Inevitably, though, in the future we will start seeing theories as grand as MPT providing better portfolio construction and practices. Combinations of fully systematic models alongside fundamental analysis, new investment vehicles, and more importantly, experimentation by individual investors could crack the ultimate code. The question is: Will this be shared with the investment community?

Allow me to share with you what might not be the ultimate code, but an advancement to Markowitz’s MPT that reflects some of the modern conditions in the financial environment. What I call the funds’ life cycle portfolio theory (FLCPT) suggests that funds have four stages: introduction, growth, maturity, and decline. It argues that with the right portfolio management, the extension of a fund’s life cycle is possible.

This sophisticated approach, which is being practiced today by a few reputable institutions, takes Markowitz’s balanced portfolio theory and enhances the diversification and weighting factors. The FLCPT suggests that investors should look at the life cycle of funds and the strategy they are representing. It also notes that correctly identifying an emerging fund manager and/or an emerging strategy can help in constructing a better portfolio, enhancing its returns and minimising its risk. It is similar to venture capital, only focusing on funds.

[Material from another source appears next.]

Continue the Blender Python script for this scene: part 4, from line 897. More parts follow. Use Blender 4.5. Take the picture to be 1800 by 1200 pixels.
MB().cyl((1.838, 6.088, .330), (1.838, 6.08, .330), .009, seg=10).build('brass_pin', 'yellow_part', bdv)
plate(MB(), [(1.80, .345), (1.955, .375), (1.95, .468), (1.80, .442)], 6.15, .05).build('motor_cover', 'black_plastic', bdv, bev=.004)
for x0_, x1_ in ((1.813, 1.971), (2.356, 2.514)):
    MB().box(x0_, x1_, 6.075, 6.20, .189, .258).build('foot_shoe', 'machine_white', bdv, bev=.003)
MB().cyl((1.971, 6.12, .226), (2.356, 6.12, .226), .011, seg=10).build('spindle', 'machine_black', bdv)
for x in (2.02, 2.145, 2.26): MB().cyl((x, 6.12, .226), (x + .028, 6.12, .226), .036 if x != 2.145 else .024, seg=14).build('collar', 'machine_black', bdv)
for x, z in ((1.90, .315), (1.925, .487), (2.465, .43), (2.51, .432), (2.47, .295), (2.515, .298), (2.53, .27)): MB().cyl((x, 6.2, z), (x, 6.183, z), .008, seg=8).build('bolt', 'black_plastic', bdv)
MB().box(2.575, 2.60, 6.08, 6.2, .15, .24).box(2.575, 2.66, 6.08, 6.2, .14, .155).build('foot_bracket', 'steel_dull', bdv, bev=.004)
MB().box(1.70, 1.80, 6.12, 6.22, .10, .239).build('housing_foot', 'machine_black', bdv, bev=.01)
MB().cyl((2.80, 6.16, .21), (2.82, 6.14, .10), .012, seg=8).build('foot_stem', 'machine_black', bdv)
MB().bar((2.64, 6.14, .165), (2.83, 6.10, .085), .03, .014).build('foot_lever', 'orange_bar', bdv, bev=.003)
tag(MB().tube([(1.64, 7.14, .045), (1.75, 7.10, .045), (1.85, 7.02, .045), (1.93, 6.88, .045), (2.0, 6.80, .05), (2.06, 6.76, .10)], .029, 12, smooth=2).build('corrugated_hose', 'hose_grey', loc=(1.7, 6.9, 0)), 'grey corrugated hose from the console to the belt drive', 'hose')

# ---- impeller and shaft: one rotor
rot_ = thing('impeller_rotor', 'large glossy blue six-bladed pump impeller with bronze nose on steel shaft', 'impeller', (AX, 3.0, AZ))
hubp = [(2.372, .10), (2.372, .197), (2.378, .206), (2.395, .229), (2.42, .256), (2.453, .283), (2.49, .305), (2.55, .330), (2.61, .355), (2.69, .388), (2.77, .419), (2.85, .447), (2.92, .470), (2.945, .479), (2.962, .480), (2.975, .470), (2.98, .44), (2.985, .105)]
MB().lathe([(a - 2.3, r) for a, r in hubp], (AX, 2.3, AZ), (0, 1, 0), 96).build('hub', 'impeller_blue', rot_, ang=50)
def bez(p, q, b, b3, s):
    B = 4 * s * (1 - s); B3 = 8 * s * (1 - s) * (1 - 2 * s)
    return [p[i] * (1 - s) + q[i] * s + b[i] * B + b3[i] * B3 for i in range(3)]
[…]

The FLCPT should encourage professionals in the financial industry to apply, construct and experiment with new variations and combinations, and to share this knowledge with the investment community.

It may or may not be the ultimate code, but this is definitely a wake-up call to the investment community: we definitely can reinvent MPT and develop it into a more modern theory – modern in terms of 2007, not 1952. The future of investment portfolio construction is in our hands, and it is entirely up to us how it will evolve from Markowitz’ MPT.